The FRA was the product of a protracted struggle by India’s marginal and tribal communities to reclaim their rights over the forestland on which they have been historically dependent.
The former state and now union territory is home to the Gujjar and Bakarwal tribes in Doda, Rajouri, Reasi and Poonch districts of Jammu. Some 90% of the Scheduled Tribe population is Muslim.
According to Haji Kareem, a member of the Dodhi Gujjar, his family has been living in the village for four generations. However, his widowed sister Kua Bibi still lost her land to encroachers claiming it was the government’s land. He also said their sarpanch still threatens to kick his tribe out of their village, Dissa Chak, in Kathua district.
Fareed, a Gujjar from Rajpura in Jammu, said local landlords have repeatedly lodged complaints against his tribe with various courts and district magistrates. “The landlords who themselves are owners of hundreds of canals and land burn down our temporary tents to evict us from our settlements near the forest area.” Indeed, in 2008, village landlords burnt down 47 kullahs, grain silos and groceries.
Ferozdin, a Gujjar from Bhandore village in Kathua, also recalled how a piece of land he owned that had a few graves was recently taken over by Hindu villagers under orders from their sarpanch, and is now being used to park vehicles and house their cattle.
“Now the situation is such that the local encroachers even defecate there,” Ferozdin told The Wire.
Advocate Shakir Hussain has filed a writ in the Jammu & Kashmir high court for Ferozdin’s case.
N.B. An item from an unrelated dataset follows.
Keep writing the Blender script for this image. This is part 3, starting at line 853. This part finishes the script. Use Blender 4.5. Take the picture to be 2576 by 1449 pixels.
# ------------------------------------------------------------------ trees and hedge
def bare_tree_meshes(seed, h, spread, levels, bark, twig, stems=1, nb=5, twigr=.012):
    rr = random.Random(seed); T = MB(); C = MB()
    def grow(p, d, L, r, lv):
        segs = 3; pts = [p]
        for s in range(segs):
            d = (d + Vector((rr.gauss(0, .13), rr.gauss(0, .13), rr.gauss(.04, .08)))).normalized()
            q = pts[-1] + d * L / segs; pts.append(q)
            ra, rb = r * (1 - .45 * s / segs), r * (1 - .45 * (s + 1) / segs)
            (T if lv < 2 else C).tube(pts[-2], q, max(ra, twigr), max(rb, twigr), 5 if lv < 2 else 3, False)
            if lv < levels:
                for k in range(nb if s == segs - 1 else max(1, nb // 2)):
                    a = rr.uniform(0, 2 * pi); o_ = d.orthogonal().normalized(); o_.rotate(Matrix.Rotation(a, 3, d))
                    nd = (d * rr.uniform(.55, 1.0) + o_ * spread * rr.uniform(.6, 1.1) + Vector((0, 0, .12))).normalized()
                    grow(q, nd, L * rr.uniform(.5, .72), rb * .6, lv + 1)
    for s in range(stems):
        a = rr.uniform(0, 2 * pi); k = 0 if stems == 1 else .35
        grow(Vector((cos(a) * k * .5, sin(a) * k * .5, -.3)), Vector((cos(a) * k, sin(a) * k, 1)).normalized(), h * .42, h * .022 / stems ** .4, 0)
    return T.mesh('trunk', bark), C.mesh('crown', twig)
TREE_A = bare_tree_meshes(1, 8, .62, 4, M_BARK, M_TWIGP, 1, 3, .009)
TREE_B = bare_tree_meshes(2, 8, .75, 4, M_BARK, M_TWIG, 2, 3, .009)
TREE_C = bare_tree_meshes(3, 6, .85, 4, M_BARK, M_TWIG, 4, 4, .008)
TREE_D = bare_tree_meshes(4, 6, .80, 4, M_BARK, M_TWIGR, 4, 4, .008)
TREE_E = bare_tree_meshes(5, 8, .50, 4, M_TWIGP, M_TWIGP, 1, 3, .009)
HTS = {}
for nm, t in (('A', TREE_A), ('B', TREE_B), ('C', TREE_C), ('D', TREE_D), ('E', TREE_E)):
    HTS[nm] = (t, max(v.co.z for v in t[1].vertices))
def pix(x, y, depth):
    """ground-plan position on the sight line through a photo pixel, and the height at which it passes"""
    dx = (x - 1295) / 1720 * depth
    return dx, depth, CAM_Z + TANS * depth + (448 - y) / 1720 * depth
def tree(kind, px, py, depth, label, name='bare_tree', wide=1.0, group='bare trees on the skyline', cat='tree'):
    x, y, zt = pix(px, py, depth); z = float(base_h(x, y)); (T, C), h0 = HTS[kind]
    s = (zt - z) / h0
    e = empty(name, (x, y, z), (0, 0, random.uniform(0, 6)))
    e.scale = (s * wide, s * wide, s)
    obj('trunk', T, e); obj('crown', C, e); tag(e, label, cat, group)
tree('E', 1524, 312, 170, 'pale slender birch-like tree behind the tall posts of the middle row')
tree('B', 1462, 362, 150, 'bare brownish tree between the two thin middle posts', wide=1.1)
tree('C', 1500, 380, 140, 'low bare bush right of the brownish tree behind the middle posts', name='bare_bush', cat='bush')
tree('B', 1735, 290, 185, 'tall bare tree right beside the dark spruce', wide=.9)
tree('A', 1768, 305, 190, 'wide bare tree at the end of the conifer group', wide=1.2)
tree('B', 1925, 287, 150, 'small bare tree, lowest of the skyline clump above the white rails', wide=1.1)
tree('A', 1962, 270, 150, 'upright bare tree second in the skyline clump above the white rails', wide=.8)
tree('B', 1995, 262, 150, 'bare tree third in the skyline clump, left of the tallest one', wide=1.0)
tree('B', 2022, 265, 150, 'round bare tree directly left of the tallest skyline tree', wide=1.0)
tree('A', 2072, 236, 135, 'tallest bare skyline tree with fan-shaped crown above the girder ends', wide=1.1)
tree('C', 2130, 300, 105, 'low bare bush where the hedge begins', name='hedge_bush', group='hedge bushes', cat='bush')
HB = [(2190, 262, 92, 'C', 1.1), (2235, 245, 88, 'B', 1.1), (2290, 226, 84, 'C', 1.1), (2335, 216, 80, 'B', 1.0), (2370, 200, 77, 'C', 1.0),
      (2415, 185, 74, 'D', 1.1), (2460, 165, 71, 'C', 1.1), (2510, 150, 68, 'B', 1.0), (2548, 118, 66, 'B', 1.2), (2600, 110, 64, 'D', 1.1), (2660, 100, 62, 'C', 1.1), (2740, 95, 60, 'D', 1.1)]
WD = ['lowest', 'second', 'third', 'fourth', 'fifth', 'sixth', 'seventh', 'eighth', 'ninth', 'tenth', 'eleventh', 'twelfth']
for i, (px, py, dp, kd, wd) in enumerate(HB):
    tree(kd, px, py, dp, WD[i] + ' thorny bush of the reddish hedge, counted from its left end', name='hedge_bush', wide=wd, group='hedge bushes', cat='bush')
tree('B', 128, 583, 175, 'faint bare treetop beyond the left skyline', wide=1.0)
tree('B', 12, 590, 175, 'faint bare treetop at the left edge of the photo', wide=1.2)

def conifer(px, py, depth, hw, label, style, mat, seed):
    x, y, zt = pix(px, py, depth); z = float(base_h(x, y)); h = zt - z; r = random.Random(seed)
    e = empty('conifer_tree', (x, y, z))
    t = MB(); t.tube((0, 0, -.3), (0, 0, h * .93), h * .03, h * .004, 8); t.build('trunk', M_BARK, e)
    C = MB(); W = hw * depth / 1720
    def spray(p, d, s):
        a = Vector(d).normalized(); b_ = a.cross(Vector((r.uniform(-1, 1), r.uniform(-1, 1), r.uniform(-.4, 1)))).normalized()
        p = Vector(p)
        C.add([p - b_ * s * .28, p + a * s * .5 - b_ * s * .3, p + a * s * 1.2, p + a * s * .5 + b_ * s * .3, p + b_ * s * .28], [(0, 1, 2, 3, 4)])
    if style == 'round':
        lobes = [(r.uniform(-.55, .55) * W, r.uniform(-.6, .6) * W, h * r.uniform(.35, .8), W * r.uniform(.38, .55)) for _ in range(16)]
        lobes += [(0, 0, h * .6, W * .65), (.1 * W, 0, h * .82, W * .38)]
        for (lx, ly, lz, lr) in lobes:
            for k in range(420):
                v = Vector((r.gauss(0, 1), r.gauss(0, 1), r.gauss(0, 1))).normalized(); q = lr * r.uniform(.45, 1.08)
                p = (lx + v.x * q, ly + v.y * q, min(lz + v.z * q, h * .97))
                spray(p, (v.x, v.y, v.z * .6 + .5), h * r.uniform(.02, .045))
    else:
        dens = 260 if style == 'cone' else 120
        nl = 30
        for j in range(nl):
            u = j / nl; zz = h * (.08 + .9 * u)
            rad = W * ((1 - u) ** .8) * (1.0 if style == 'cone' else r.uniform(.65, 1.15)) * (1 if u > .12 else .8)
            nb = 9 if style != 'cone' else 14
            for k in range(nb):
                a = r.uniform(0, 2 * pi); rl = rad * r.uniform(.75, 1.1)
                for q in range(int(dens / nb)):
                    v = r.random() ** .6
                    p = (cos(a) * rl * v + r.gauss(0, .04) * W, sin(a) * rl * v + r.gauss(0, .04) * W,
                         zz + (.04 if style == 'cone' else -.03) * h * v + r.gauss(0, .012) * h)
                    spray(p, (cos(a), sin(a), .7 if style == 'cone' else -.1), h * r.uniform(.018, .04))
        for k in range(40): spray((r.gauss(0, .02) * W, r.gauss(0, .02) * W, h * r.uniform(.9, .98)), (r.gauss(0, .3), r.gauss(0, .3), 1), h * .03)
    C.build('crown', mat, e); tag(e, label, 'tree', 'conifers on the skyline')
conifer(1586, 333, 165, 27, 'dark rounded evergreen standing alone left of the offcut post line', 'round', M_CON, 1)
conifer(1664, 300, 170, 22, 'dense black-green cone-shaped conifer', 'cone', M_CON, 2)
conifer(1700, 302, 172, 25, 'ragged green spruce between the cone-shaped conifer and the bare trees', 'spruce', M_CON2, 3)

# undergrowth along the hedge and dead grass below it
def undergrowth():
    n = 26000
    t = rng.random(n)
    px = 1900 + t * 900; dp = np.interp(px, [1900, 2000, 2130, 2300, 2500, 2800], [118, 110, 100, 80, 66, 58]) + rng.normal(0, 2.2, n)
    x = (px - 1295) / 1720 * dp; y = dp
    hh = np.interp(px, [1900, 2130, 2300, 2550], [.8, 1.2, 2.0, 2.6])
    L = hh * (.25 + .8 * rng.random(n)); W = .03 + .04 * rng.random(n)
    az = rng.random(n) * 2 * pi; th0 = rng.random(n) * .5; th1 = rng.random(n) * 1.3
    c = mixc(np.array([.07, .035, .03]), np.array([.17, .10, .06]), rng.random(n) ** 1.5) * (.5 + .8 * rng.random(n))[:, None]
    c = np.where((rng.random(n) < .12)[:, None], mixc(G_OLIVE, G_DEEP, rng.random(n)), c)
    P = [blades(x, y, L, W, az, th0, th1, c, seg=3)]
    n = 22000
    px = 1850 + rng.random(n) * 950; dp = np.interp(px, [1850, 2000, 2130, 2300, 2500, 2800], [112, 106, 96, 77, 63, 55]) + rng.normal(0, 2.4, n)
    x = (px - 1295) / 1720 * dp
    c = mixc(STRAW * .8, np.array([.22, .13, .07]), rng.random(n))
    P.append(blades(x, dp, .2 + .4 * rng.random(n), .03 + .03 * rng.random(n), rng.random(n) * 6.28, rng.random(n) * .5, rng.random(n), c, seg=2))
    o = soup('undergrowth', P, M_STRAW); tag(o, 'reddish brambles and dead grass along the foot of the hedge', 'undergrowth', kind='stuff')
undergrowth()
According to him, Ferozdin’s land has always been used as a graveyard and has also been registered as such in the revenue records. The graveyard is also under the protection of the Waqf Board, which also sanctioned poles and wires to fence the land. However, Ferozdin and others have alleged that local Hindus rake up communal issues to keep him from occupying and even protecting the land.
Kua Bibi, Haji Kareem, Fareed and Ferozdin have been shifting from one village to the next, spending three or so weeks in each. They have no legal safeguards that protect their livelihoods, are harassed by the locals, and are vulnerable to the vagaries environment. If the FRA had been implemented, their fortunes might be quite different.
Talib Hussain, an advocate and member of the Bakarwal tribe, said that the delay in implementing the FRA is yet another government ploy to frustrate the Muslim population. “Even in states like Madhya Pradesh, the implementation of FRA has only been successful in the villages where the district magistrate himself belonged to the tribal community,” he told The Wire.
According to him, after the Centre read down Article 370 in August 2019, many tribal herders, Gujjars and Bakarwals who used to pitch their tents inside nearby forests were stopped from even entering the forests as officials feared they would settle down there, and implementing the FRA will complicate efforts to evict them.
Sajjad Kargili, a social activist from Kargil, said that when Article 370 had still been in effect, the local government had assured Ladakhis that it would not pursue a programme of rapid industrialisation. However, he said, Ladakhis fear now that the fragile Himalayan region won’t be able to cope with real-estate developments the region has been opened up to now.
“In an area that is so ecologically fragile, and where the government should be drafting policies to safeguard the region against calamities, it is more occupied with just maintaining law and order and with shutting people up,” Kargili said.
He also said the government has been stalling apropos implementing the FRA thanks to demands from the corporate lobby, representing companies keen on exploiting ‘pristine’ ecological locations like Ladakh and extract resources from the region. He also believes the government will never introduce any laws disadvantageous to the country’s corporate elite, so the delay in FRA is only understandable, albeit disappointing.
Tarushi Aswani is an intern at The Wire.